Signal Integrity and Power Integrity

Signal Integrity

Basic Concepts

Signal Integrity (SI) is the measure of the quality of an electrical signal. In high-speed digital and analog circuits, maintaining signal integrity is crucial for reliable operation.

What is Signal Integrity

Signal Integrity involves ensuring that electrical signals are transmitted from source to destination without undue degradation.

Transmission Lines

Transmission lines are conductive pathways for distributing electrical signals. They can be microstrip or stripline configurations on a PCB or coaxial cables.

Crosstalk

Crosstalk is the unwanted coupling of one circuit's signals into another circuit, causing noise and interference.

Differential Pairs

Differential pairs are pairs of conductors used to carry differential signals, which helps to improve signal integrity by canceling out common-mode noise.

Vias and Impairments

Vias are conductive holes on a PCB used to route signals from one layer to another. They can introduce impedance mismatches and other impairments.

Termination

Termination involves adding resistors at the end of transmission lines to reduce reflections and improve signal quality.

Timing

Timing aspects like setup and hold times, clock-to-q delays, are crucial for the functioning of high-speed digital circuits.

Application Examples

DDR Memory Interface

Double Data Rate (DDR) interfaces are common in memory systems and require stringent signal integrity due to high-speed operation.

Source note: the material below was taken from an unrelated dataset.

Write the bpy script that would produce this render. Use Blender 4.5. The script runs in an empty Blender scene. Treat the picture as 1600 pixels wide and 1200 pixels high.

High-Speed Serial Interface

Interfaces like USB, HDMI, and Ethernet require careful design to maintain signal integrity.

Power Integrity

Basic Concepts

Power Integrity (PI) is the discipline of designing and maintaining the electrical power delivery system from the source to the load.

What is Power Integrity

Power Integrity ensures that all electronic components in a system receive stable and clean power.

DC Current and Voltage

In PI, it's crucial to maintain stable DC current and voltage levels across all components.

Decoupling

Decoupling involves using capacitors to filter out high-frequency noise from the power supply.

Transient Performance

Transient performance refers to how quickly the power delivery system can respond to sudden changes in load current or voltage.

Application Examples

DC (IR) Voltage Drop

This involves analyzing how much voltage is lost as current moves through conductive pathways, affecting component performance.

Decoupling and Noise

Decoupling capacitors are used to reduce power supply noise, which is vital for the functioning of sensitive components like CPUs and FPGAs.